Ever since Emma Stone moved to Hollywood, she's been lighting up the screen in roles that give her plenty of opportunity to show just how talented she is. It all began when she was just a teenager and created a PowerPoint presentation to convince her parents to let her move and leave school. "I don't condone it," she told Time Magazine, later. "Everybody should go through high school and graduate."

Instead, Stone stuck to homeschooling and auditioning, and soon landed her breakout role in the 2007 movie "Superbad," starring Jonah Hill and Michael Cera. By 2010, she was starring in her first lead role in the teen comedy film "Easy A." The following year, she starred in the movie "The Help," along with Viola Davis and Octavia Spencer. As the years went on, several more prize parts came her way, too — who can forget seeing Stone sing and dance her way through 2016's "La La Land," for instance? 

She had to be happy that her gamble had paid off and her career was soaring. But there was one role that must have left her with a queasy feeling as it came and went. She would later admit, she never should have agreed to do it.
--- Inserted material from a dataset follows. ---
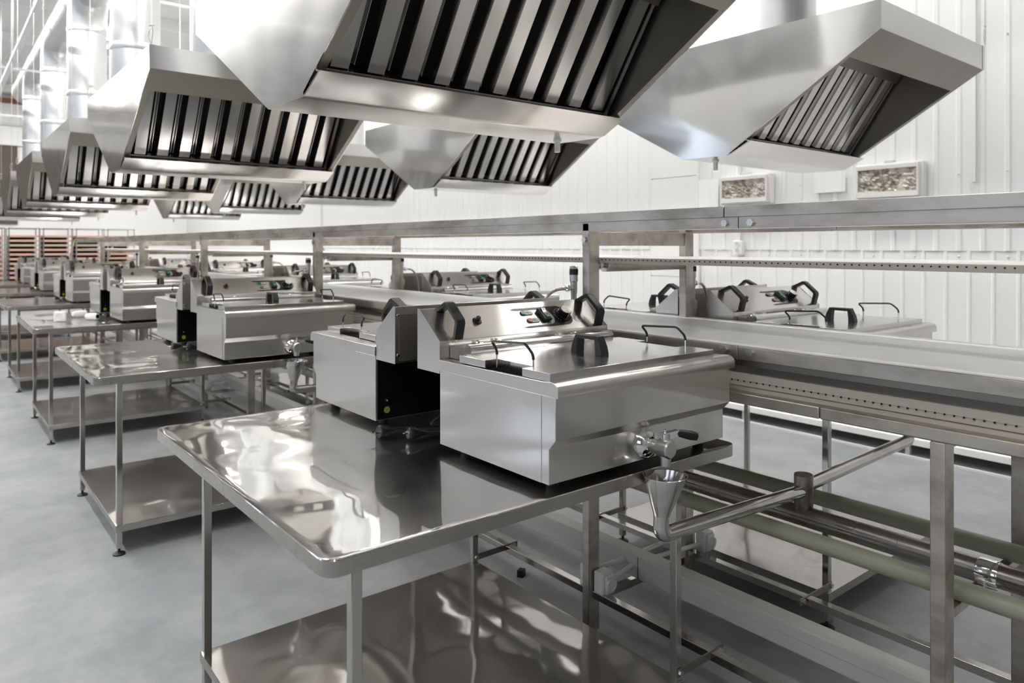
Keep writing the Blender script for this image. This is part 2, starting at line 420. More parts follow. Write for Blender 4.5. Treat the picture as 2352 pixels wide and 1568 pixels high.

Emma Stone became a Hollywood joke

Emma Stone is not Asian. She doesn't look Asian. either. So it may seem strange that she was cast to play Allison Ng in the 2015 movie "Aloha." Ng is multiracial and proudly lets people know about her Hawaiian and Chinese heritage. When the movie came out, the backlash was immediate. Critics and reviewers zeroed in on a decision that seemed odd, at best — and at worst, overt racism.

As E. Alex Jung wrote in an article for Vulture, "casting Emma Stone as Allison Ng is particularly dismaying because it participates in a long history of whitewashing Asian-American roles."

Stone quickly realized her mistake after the movie came out. It didn't do well at the box office, and her role in it may have played a part. But that wasn't what concerned her when she started speaking out. "I've become the butt of many jokes," she told news.com.au. "I've learned on a macro level about the insane history of whitewashing in Hollywood and how prevalent the problem truly is. It's ignited a conversation that's very important."

Unfortunately, the conversation continued for years, without resolving the issue for good. But then an opportunity came for Stone to redeem herself.

Emma Stone owned it out loud

In 2018, another movie featuring Asian lead characters was released, and this time, Stone wasn't a part of it. Constance Wu and Henry Golding starred in "Crazy Rich Asians," a romantic comedy based on a best-selling novel. Reviewers loved it, noting how deftly the film handled experiences related to culture and race. No one could ignore the delightful fact of an all-Asian cast. When the film earned $139.8 million in the U.S., Forbes called it the "Summer's Least Surprising Blockbuster."

By December, the movie had earned more than $237 million worldwide, as well as additional accolades. "Crazy Rich Asians" was nominated for two Golden Globe Awards. In January 2019, Sandra Oh (co-hosting with Andy Samberg) spoke about the film at the ceremony. Recognizing Hollywood's history when it comes to casting, she made a joke about "Aloha" and 2017's "Ghost in the Shell," another film starring a white woman (Scarlett Johansson) playing an Asian character. "('Crazy Rich Asians') is the first studio film with an Asian-American lead since 'Ghost in the Shell' and 'Aloha,'" she said, according to Time Magazine.

As the audience laughed, they also heard Emma Stone's voice above the crowd. "I'm sorry!" she called out.

It was clear that Stone not only recognized her mistake, but was also willing to own it, even years after the release of "Aloha." The moment revealed her as an actress worth watching, as much for her talent on screen as for her humility in real life.